▸ **Problem to solve**:
Your task is to repeat the listing exactly.

▸ **Provided data**:
========

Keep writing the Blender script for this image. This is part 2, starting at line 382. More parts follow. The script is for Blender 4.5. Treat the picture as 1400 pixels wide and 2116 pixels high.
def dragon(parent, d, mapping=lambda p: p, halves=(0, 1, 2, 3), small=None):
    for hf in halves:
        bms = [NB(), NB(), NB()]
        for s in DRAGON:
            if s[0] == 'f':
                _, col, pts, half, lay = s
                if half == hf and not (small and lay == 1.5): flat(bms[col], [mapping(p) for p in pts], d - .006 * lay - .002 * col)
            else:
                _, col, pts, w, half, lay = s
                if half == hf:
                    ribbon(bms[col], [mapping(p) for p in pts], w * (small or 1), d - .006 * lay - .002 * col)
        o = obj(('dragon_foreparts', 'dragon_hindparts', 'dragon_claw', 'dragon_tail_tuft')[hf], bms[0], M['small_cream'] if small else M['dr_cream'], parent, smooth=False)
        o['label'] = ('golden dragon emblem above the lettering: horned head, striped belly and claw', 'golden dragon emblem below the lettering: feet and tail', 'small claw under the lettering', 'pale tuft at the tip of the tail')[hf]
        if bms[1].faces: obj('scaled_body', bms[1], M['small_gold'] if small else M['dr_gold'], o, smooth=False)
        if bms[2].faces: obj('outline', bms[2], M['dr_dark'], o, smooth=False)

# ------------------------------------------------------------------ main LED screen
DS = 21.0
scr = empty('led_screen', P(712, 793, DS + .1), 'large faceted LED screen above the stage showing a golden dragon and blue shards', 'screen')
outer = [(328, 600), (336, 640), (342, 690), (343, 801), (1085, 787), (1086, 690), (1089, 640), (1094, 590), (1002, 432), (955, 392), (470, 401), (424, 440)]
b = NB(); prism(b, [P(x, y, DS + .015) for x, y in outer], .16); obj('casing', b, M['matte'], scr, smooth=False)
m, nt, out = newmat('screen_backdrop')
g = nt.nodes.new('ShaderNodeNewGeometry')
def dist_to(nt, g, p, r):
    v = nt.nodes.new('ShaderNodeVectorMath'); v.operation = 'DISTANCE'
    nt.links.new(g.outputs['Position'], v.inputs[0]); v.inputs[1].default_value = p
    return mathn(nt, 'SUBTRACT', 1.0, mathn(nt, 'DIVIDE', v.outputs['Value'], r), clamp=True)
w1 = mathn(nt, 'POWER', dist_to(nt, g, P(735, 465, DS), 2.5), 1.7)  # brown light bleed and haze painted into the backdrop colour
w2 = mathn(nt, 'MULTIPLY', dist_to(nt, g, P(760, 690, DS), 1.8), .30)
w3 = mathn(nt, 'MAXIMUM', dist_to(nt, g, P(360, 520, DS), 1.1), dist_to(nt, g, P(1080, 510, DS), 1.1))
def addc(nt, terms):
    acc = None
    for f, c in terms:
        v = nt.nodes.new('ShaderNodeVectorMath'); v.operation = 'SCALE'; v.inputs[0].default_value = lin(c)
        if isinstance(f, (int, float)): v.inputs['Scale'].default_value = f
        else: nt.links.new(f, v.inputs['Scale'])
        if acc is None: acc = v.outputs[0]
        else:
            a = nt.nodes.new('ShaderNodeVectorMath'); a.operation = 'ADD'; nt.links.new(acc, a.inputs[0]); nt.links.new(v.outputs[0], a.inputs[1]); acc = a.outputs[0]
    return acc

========

▸ **In response**:
Keep writing the Blender script for this image. This is part 2, starting at line 382. More parts follow. The script is for Blender 4.5. Treat the picture as 1400 pixels wide and 2116 pixels high.
def dragon(parent, d, mapping=lambda p: p, halves=(0, 1, 2, 3), small=None):
    for hf in halves:
        bms = [NB(), NB(), NB()]
        for s in DRAGON:
            if s[0] == 'f':
                _, col, pts, half, lay = s
                if half == hf and not (small and lay == 1.5): flat(bms[col], [mapping(p) for p in pts], d - .006 * lay - .002 * col)
            else:
                _, col, pts, w, half, lay = s
                if half == hf:
                    ribbon(bms[col], [mapping(p) for p in pts], w * (small or 1), d - .006 * lay - .002 * col)
        o = obj(('dragon_foreparts', 'dragon_hindparts', 'dragon_claw', 'dragon_tail_tuft')[hf], bms[0], M['small_cream'] if small else M['dr_cream'], parent, smooth=False)
        o['label'] = ('golden dragon emblem above the lettering: horned head, striped belly and claw', 'golden dragon emblem below the lettering: feet and tail', 'small claw under the lettering', 'pale tuft at the tip of the tail')[hf]
        if bms[1].faces: obj('scaled_body', bms[1], M['small_gold'] if small else M['dr_gold'], o, smooth=False)
        if bms[2].faces: obj('outline', bms[2], M['dr_dark'], o, smooth=False)

# ------------------------------------------------------------------ main LED screen
DS = 21.0
scr = empty('led_screen', P(712, 793, DS + .1), 'large faceted LED screen above the stage showing a golden dragon and blue shards', 'screen')
outer = [(328, 600), (336, 640), (342, 690), (343, 801), (1085, 787), (1086, 690), (1089, 640), (1094, 590), (1002, 432), (955, 392), (470, 401), (424, 440)]
b = NB(); prism(b, [P(x, y, DS + .015) for x, y in outer], .16); obj('casing', b, M['matte'], scr, smooth=False)
m, nt, out = newmat('screen_backdrop')
g = nt.nodes.new('ShaderNodeNewGeometry')
def dist_to(nt, g, p, r):
    v = nt.nodes.new('ShaderNodeVectorMath'); v.operation = 'DISTANCE'
    nt.links.new(g.outputs['Position'], v.inputs[0]); v.inputs[1].default_value = p
    return mathn(nt, 'SUBTRACT', 1.0, mathn(nt, 'DIVIDE', v.outputs['Value'], r), clamp=True)
w1 = mathn(nt, 'POWER', dist_to(nt, g, P(735, 465, DS), 2.5), 1.7)  # brown light bleed and haze painted into the backdrop colour
w2 = mathn(nt, 'MULTIPLY', dist_to(nt, g, P(760, 690, DS), 1.8), .30)
w3 = mathn(nt, 'MAXIMUM', dist_to(nt, g, P(360, 520, DS), 1.1), dist_to(nt, g, P(1080, 510, DS), 1.1))
def addc(nt, terms):
    acc = None
    for f, c in terms:
        v = nt.nodes.new('ShaderNodeVectorMath'); v.operation = 'SCALE'; v.inputs[0].default_value = lin(c)
        if isinstance(f, (int, float)): v.inputs['Scale'].default_value = f
        else: nt.links.new(f, v.inputs['Scale'])
        if acc is None: acc = v.outputs[0]
        else:
            a = nt.nodes.new('ShaderNodeVectorMath'); a.operation = 'ADD'; nt.links.new(acc, a.inputs[0]); nt.links.new(v.outputs[0], a.inputs[1]); acc = a.outputs[0]
    return acc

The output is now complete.